Scene modeling code data:
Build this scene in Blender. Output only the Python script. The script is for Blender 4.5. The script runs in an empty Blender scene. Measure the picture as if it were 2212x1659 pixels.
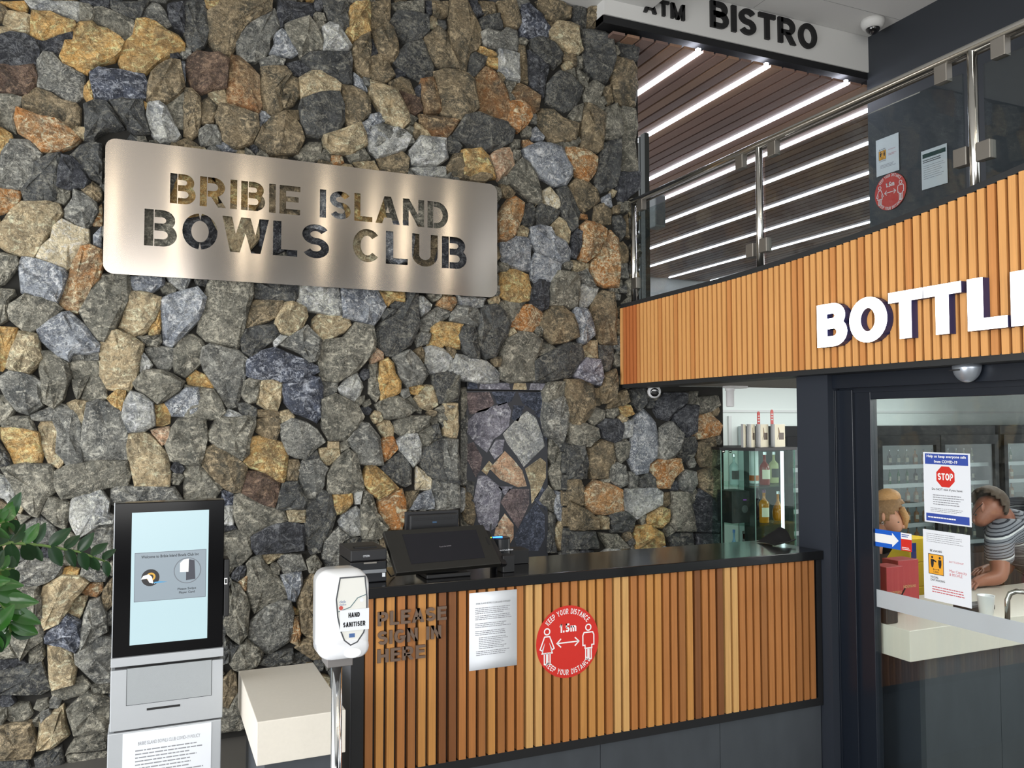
import bpy, bmesh, math, random
from mathutils import Vector, Matrix
sc = bpy.context.scene
COL = sc.collection
R = random.Random(11)
EYE = 1.85
# ------------------------------------------------------------------ camera, world, lights, exposure
FPX, YAW, PITCH, ROLL = 1800.0, 0.410187395, 0.0446110365, -0.00123135853
_f = Vector((math.sin(YAW)*math.cos(PITCH), math.cos(YAW)*math.cos(PITCH), math.sin(PITCH)))
_r0 = Vector((math.cos(YAW), -math.sin(YAW), 0)); _u0 = _r0.cross(_f)
_r = _r0*math.cos(ROLL) + _u0*math.sin(ROLL); _u = _u0*math.cos(ROLL) - _r0*math.sin(ROLL)
cam = bpy.data.cameras.new('camera'); camo = bpy.data.objects.new('camera', cam); COL.objects.link(camo)
cam.sensor_fit = 'HORIZONTAL'; cam.sensor_width = 36.0; cam.lens = 36.0*FPX/2212; cam.clip_start = 0.05
camo.matrix_world = Matrix(((_r.x, _u.x, -_f.x, 0), (_r.y, _u.y, -_f.y, 0), (_r.z, _u.z, -_f.z, EYE), (0, 0, 0, 1)))
sc.camera = camo
sc.view_settings.view_transform = 'Standard'; sc.view_settings.look = 'None'
sc.view_settings.gamma = 1.0; sc.view_settings.use_curve_mapping = False
sc.view_settings.exposure = 0.26
w = bpy.data.worlds.new('daylight'); sc.world = w; w.use_nodes = True
bg = w.node_tree.nodes['Background']; bg.inputs[0].default_value = (0.93, 0.97, 1.0, 1); bg.inputs[1].default_value = 1.5

def area(name, loc, target, sx, sy, power, col=(1, 1, 1)):
    l = bpy.data.lights.new(name, 'AREA'); l.shape = 'RECTANGLE'; l.size = sx; l.size_y = sy; l.energy = power; l.color = col
    o = bpy.data.objects.new(name, l); COL.objects.link(o); o.location = loc
    d = Vector(target) - Vector(loc); o.rotation_euler = d.to_track_quat('-Z', 'Y').to_euler()
    return o
area('window_daylight', (-1.6, -3.6, 2.4), (1.0, 5.0, 1.6), 4.5, 3.4, 210, (1.0, 0.98, 0.95))
area('side_window_daylight', (-4.0, 2.6, 1.3), (1.5, 5.0, 1.6), 3.2, 2.2, 190, (1.0, 1.0, 1.0))
area('shop_ceiling_panel', (5.4, 4.2, 2.22), (4.5, 4.9, 0.9), 1.0, 1.4, 34, (1.0, 0.99, 0.96))
area('shop_ceiling_panel_front', (4.4, 2.2, 2.10), (4.3, 2.6, 0), 1.2, 1.0, 22, (1.0, 0.99, 0.96))
area('fridge_lighting', (6.5, 6.3, 2.1), (6.5, 7.0, 1.0), 3.5, 0.5, 14, (0.92, 1.0, 1.0))

# ------------------------------------------------------------------ helpers
def ray(x, y): return _f*FPX + _r*(x - 1106) + _u*(829.5 - y)
def pt(x, y, ax, d):
    """world point seen at photo pixel (x, y) that lies on the plane axis ax = d"""
    v = ray(x, y)
    k = (d - EYE if ax == 2 else d)/v[ax]
    p = v*k; return Vector((p.x, p.y, p.z + EYE))
def lin(c):
    return tuple(((v/255)/12.92 if v/255 <= 0.04045 else ((v/255 + 0.055)/1.055)**2.4) for v in c) + (1,)
MATS = {}
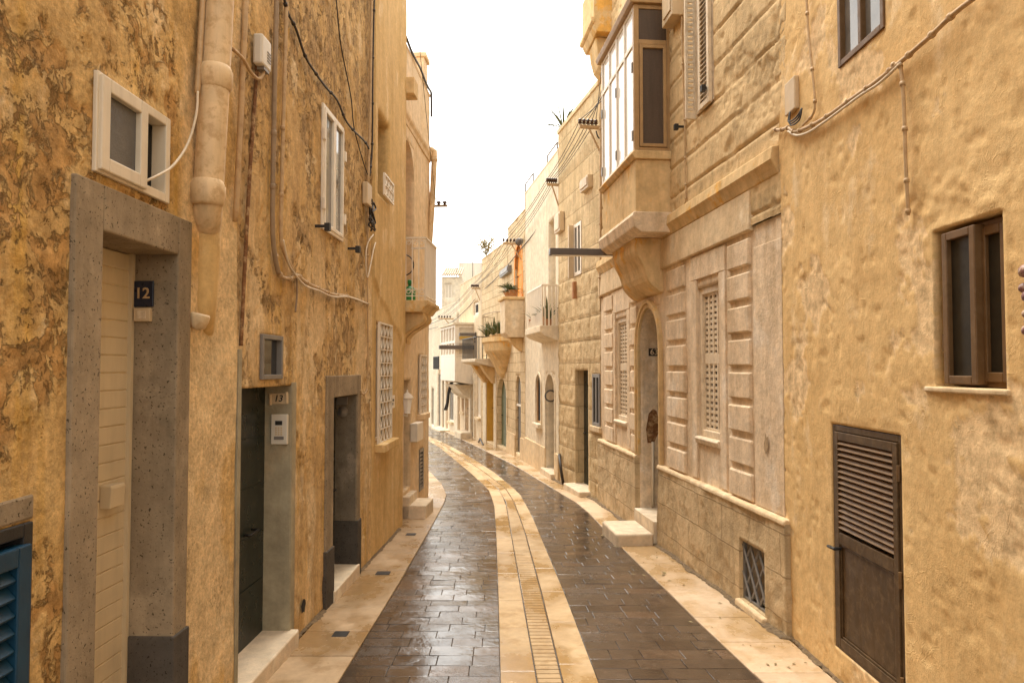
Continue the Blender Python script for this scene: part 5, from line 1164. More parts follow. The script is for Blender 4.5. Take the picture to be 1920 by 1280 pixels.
e_ = MB(); arch_ring(e_, W, rb[0], rb[1], rb[3] - (rb[1] - rb[0]) * .5, rb[3], .06, -.01, .025, legs=rb[2]); arch_ring(e_, W, rc[0], rc[1], rc[3] - (rc[1] - rc[0]) * .45, rc[3], .06, -.01, .025, legs=W.hit(1010, 832)[1]); e_.build('arch_moulding', M['white_plaster'], h4)
o_, z_ = W.cross(1032.5, 742, rc[1] - .02); e = empty('wall_plaque', W.P(rc[1] - .02, z_, o_), 'small oval plaque with a dark border inside the white house arch', 'sign')
tt = -Vector((W.t.x, W.t.y, 0)); MB().lathe(W.P(rc[1] - .001, z_, o_), [(.14, 0), (.14, .015), (.12, .02), (.11, .021)], 16, ax=tt).build('border', M['greyd'], e); MB().lathe(W.P(rc[1] - .022, z_, o_), [(.105, 0), (.10, .006)], 16, ax=tt).build('face', M['latt'], e)
tag(MB().box(W.P, rc[0] - .1, rc[1] + .1, W.g(rc[1]) - .3, W.g(rc[1]) + .15, -.28, .12).build('stone_step', M['step'], bevel=.015), 'doorstep of the arched doorway in the cream white house', 'step')
sb0 = .12; ob = W.cross(1015, 560, sb0)[0]; sb1 = W.hit(988, 590, ob)[0]; zf = W.cross(1020, 610, sb0)[1]; zr = W.cross(1020, 533, sb0)[1]; zb_ = W.cross(1020, 636, sb0)[1]
bo = MB().prism(W.P, [(zb_ - .03, 0), (zb_ + .08, ob - .05), (zb_ + .16, ob + .04), (zf, ob + .04), (zf, 0)], sb0 - .04, sb1 + .04).build('balcony', M['white_plaster'], h4, bevel=.012); bo['label'] = 'white railed balcony holding plants'
rl = MB(); rl.box(W.P, sb0, sb1, zr - .035, zr, ob - .04, ob); rl.box(W.P, sb0 - .02, sb0 + .02, zr - .035, zr + .001, 0, ob - .001)
m = 14
for k in range(m + 1): c = sb0 + (sb1 - sb0) * k / m; rl.box(W.P, c - .016, c + .016, zf, zr - .035, ob - .038, ob - .006)
for k in range(4): c = ob * (k + .4) / 4.4; rl.box(W.P, sb0 - .016, sb0 + .016, zf, zr - .035, c - .016, c + .016)
rl.build('railing', M['whitepaint'], bo)

def plant(name, label, base, pots, n, ln, wd, mat='leaf', spread=.8, up=.6, seed=1, cat='potted plant', group=None, pot='terra', ph=.22, pr=.13):
    r = random.Random(seed); e = empty(name, base, label, cat, group); b = Vector(base); h = 0
    if pots:
        MB().lathe(b, [(pr * .7, 0), (pr * .9, ph * .7), (pr * .95, ph * .8), (pr * 1.1, ph * .82), (pr * 1.1, ph), (pr * .9, ph), (pr * .85, ph * .9)], 12).build('pot', M[pot], e); h = ph * .92
    mb = MB()
    for k in range(n):
        a = r.uniform(0, 6.283); tilt = r.uniform(.1, spread); L = ln * r.uniform(.55, 1.1); d = Vector((math.cos(a), math.sin(a), 0)); sd_ = Vector((-d.y, d.x, 0)); p = b + Vector((0, 0, h)) + d * r.uniform(0, pr * .4)
        rows = []
        for s_ in range(5):
            t = s_ / 4; c = p + d * (L * tilt * t) + Vector((0, 0, L * (up * t - tilt * .55 * t * t))); w_ = wd * (1 - t) ** .7 * (.6 + .8 * min(1, t * 3)) + .001
            rows.append((mb.vert(c - sd_ * w_), mb.vert(c + Vector((0, 0, -w_ * .5))), mb.vert(c + sd_ * w_)))
        for x, y in zip(rows, rows[1:]): mb.face([x[0], x[1], y[1], y[0]]); mb.face([x[1], x[2], y[2], y[1]])
    mb.build('foliage', [M[mat]], e, recalc=False); return e
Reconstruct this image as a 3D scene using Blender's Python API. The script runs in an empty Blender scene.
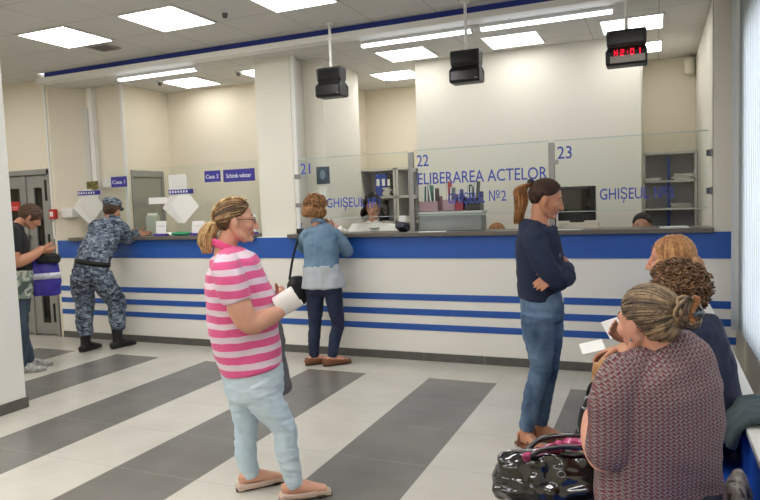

[WRITTEN TASK]:
List the lines that contain the word "Blender".

[FINAL RESULT]:
Build this scene in Blender. Output only the Python script. The script is for Blender 4.5. The script runs in an empty Blender scene. Measure the picture as if it were 2212x1659 pixels.
Continue the Blender Python script for this scene: part 5, from line 1164. More parts follow. The script is for Blender 4.5. Take the picture to be 1920 by 1280 pixels.
Reconstruct this image as a 3D scene using Blender's Python API. The script runs in an empty Blender scene.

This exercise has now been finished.